MacLaine has the same property interest in her image that Disney has in Mickey Mouse, a value that's independent of the present employment.  One reason MacLaine accepts or rejects certain film offers (like the reason Disney licenses Mickey for McDonald's but not Marlboro cigarettes) is that her IP will be enhanced or degraded depending on the project.  Mickey Mouse doesn't do NC-17 movies, because it would damage the image; I doubt a court would require Disney (in a licensing dispute) to mitigate damages by putting Mickey on condoms.  I think the same principles work for MacLaine.  A role that would be equivalent in terms of employment (as BCBM sounds to me; the differences seem less onerous than what most employees have to put up with in routine reassignments) may have a very different effect on the value of the IP.  I think that's really the key to the Parker case.
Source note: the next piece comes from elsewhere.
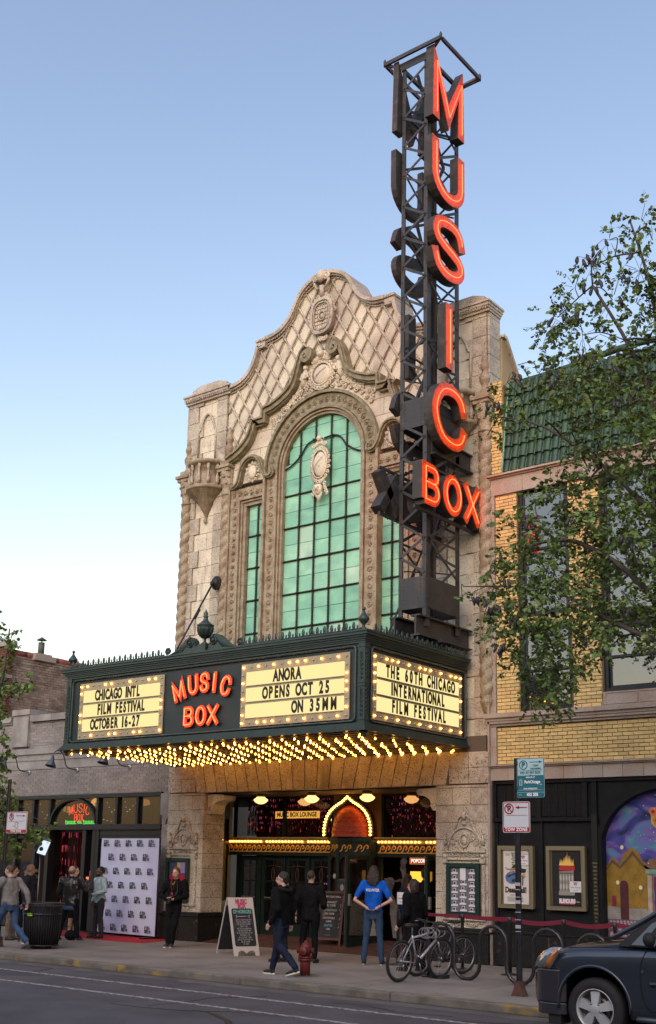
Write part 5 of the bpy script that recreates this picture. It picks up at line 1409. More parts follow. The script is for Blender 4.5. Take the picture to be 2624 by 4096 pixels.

Whether employees OUGHT to be subjected to a different mitigation standard than licensors of intellectual property is, of course, a different question.

Professor Kelly:

Franklin Snyder's suggestion that intellectual property in her image is a better explanation of the decision is fascinating.  If the court had put the decision on that basis, it would help keep the case from screwing up employment law.  I wonder, though, whether an electrician really would lose in this setting.  Unlike a movie star, for whom travel to location is simply part of the career, an electrician would not be expected to take work in Australia.  There, the ordinary rule making it reasonable to refuse work in another city -- even if stretched to match modern mobility by including an entire metropolitan area rather than just a city -- would give the employee a win.  And my (limited) experience in these cases doesn't suggest that employees lose on avoidable consequences very often.  Relative modest efforts to find a job seem to suffice, even when the employee appears to have taken an extended vacation while going through the motions of looking for work.